» **INFORMATION SHOWN**:

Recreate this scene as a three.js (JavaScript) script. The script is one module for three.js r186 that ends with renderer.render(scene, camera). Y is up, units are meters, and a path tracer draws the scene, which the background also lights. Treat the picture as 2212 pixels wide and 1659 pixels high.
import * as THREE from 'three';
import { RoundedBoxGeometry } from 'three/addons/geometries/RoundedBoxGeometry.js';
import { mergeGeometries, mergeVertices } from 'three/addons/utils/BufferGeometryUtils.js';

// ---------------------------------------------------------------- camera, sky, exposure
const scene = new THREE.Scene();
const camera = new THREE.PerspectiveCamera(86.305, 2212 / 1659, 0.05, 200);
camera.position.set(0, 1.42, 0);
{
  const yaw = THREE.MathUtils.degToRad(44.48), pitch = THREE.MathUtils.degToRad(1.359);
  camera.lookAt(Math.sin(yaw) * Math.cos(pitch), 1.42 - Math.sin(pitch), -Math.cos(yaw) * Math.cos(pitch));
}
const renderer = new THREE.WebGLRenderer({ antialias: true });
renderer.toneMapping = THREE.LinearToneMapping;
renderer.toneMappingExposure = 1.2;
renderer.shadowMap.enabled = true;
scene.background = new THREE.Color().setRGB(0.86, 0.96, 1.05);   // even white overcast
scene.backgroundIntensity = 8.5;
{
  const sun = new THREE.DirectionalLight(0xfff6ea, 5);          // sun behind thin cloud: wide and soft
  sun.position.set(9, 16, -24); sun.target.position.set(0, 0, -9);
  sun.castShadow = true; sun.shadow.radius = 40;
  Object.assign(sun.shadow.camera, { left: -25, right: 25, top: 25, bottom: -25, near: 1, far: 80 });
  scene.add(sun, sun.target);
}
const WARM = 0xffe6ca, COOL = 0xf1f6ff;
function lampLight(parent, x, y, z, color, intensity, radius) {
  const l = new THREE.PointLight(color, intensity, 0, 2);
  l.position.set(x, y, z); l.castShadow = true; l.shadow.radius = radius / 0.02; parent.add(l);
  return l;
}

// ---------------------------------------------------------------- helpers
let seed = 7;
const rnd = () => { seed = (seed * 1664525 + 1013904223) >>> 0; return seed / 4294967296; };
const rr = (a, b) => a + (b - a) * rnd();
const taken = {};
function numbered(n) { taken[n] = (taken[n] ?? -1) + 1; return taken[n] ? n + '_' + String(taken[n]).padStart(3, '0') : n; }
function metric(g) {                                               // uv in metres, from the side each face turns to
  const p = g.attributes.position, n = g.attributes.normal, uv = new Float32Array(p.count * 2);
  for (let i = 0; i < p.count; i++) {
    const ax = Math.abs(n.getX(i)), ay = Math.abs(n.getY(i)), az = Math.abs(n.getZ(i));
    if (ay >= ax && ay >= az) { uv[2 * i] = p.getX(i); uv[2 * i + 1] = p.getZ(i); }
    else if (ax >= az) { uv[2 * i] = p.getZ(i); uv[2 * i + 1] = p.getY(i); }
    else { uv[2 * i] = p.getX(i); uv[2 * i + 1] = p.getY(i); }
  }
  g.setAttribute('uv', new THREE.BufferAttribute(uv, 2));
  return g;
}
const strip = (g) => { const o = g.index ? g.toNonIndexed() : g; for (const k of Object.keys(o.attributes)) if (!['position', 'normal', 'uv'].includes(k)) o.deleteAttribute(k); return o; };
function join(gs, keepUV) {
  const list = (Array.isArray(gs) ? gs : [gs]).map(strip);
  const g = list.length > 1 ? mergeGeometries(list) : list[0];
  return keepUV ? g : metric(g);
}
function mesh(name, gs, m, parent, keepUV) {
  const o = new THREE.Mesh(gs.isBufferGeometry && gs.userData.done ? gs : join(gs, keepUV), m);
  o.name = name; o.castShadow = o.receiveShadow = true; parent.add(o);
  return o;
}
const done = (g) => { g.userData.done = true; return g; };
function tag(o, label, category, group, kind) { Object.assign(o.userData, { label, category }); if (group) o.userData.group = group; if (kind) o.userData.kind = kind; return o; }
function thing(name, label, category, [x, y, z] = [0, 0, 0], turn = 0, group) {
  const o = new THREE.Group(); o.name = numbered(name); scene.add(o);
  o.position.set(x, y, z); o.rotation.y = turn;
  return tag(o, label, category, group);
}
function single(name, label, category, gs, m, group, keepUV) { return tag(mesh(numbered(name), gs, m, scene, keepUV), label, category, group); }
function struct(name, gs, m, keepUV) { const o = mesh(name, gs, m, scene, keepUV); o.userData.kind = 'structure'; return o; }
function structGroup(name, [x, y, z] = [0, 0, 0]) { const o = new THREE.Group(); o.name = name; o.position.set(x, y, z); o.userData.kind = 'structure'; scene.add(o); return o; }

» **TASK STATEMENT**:
Set down every line of the listing above again, exactly as given.

» **TASK RESULT**:
Recreate this scene as a three.js (JavaScript) script. The script is one module for three.js r186 that ends with renderer.render(scene, camera). Y is up, units are meters, and a path tracer draws the scene, which the background also lights. Treat the picture as 2212 pixels wide and 1659 pixels high.
import * as THREE from 'three';
import { RoundedBoxGeometry } from 'three/addons/geometries/RoundedBoxGeometry.js';
import { mergeGeometries, mergeVertices } from 'three/addons/utils/BufferGeometryUtils.js';

// ---------------------------------------------------------------- camera, sky, exposure
const scene = new THREE.Scene();
const camera = new THREE.PerspectiveCamera(86.305, 2212 / 1659, 0.05, 200);
camera.position.set(0, 1.42, 0);
{
  const yaw = THREE.MathUtils.degToRad(44.48), pitch = THREE.MathUtils.degToRad(1.359);
  camera.lookAt(Math.sin(yaw) * Math.cos(pitch), 1.42 - Math.sin(pitch), -Math.cos(yaw) * Math.cos(pitch));
}
const renderer = new THREE.WebGLRenderer({ antialias: true });
renderer.toneMapping = THREE.LinearToneMapping;
renderer.toneMappingExposure = 1.2;
renderer.shadowMap.enabled = true;
scene.background = new THREE.Color().setRGB(0.86, 0.96, 1.05);   // even white overcast
scene.backgroundIntensity = 8.5;
{
  const sun = new THREE.DirectionalLight(0xfff6ea, 5);          // sun behind thin cloud: wide and soft
  sun.position.set(9, 16, -24); sun.target.position.set(0, 0, -9);
  sun.castShadow = true; sun.shadow.radius = 40;
  Object.assign(sun.shadow.camera, { left: -25, right: 25, top: 25, bottom: -25, near: 1, far: 80 });
  scene.add(sun, sun.target);
}
const WARM = 0xffe6ca, COOL = 0xf1f6ff;
function lampLight(parent, x, y, z, color, intensity, radius) {
  const l = new THREE.PointLight(color, intensity, 0, 2);
  l.position.set(x, y, z); l.castShadow = true; l.shadow.radius = radius / 0.02; parent.add(l);
  return l;
}

// ---------------------------------------------------------------- helpers
let seed = 7;
const rnd = () => { seed = (seed * 1664525 + 1013904223) >>> 0; return seed / 4294967296; };
const rr = (a, b) => a + (b - a) * rnd();
const taken = {};
function numbered(n) { taken[n] = (taken[n] ?? -1) + 1; return taken[n] ? n + '_' + String(taken[n]).padStart(3, '0') : n; }
function metric(g) {                                               // uv in metres, from the side each face turns to
  const p = g.attributes.position, n = g.attributes.normal, uv = new Float32Array(p.count * 2);
  for (let i = 0; i < p.count; i++) {
    const ax = Math.abs(n.getX(i)), ay = Math.abs(n.getY(i)), az = Math.abs(n.getZ(i));
    if (ay >= ax && ay >= az) { uv[2 * i] = p.getX(i); uv[2 * i + 1] = p.getZ(i); }
    else if (ax >= az) { uv[2 * i] = p.getZ(i); uv[2 * i + 1] = p.getY(i); }
    else { uv[2 * i] = p.getX(i); uv[2 * i + 1] = p.getY(i); }
  }
  g.setAttribute('uv', new THREE.BufferAttribute(uv, 2));
  return g;
}
const strip = (g) => { const o = g.index ? g.toNonIndexed() : g; for (const k of Object.keys(o.attributes)) if (!['position', 'normal', 'uv'].includes(k)) o.deleteAttribute(k); return o; };
function join(gs, keepUV) {
  const list = (Array.isArray(gs) ? gs : [gs]).map(strip);
  const g = list.length > 1 ? mergeGeometries(list) : list[0];
  return keepUV ? g : metric(g);
}
function mesh(name, gs, m, parent, keepUV) {
  const o = new THREE.Mesh(gs.isBufferGeometry && gs.userData.done ? gs : join(gs, keepUV), m);
  o.name = name; o.castShadow = o.receiveShadow = true; parent.add(o);
  return o;
}
const done = (g) => { g.userData.done = true; return g; };
function tag(o, label, category, group, kind) { Object.assign(o.userData, { label, category }); if (group) o.userData.group = group; if (kind) o.userData.kind = kind; return o; }
function thing(name, label, category, [x, y, z] = [0, 0, 0], turn = 0, group) {
  const o = new THREE.Group(); o.name = numbered(name); scene.add(o);
  o.position.set(x, y, z); o.rotation.y = turn;
  return tag(o, label, category, group);
}
function single(name, label, category, gs, m, group, keepUV) { return tag(mesh(numbered(name), gs, m, scene, keepUV), label, category, group); }
function struct(name, gs, m, keepUV) { const o = mesh(name, gs, m, scene, keepUV); o.userData.kind = 'structure'; return o; }
function structGroup(name, [x, y, z] = [0, 0, 0]) { const o = new THREE.Group(); o.name = name; o.position.set(x, y, z); o.userData.kind = 'structure'; scene.add(o); return o; }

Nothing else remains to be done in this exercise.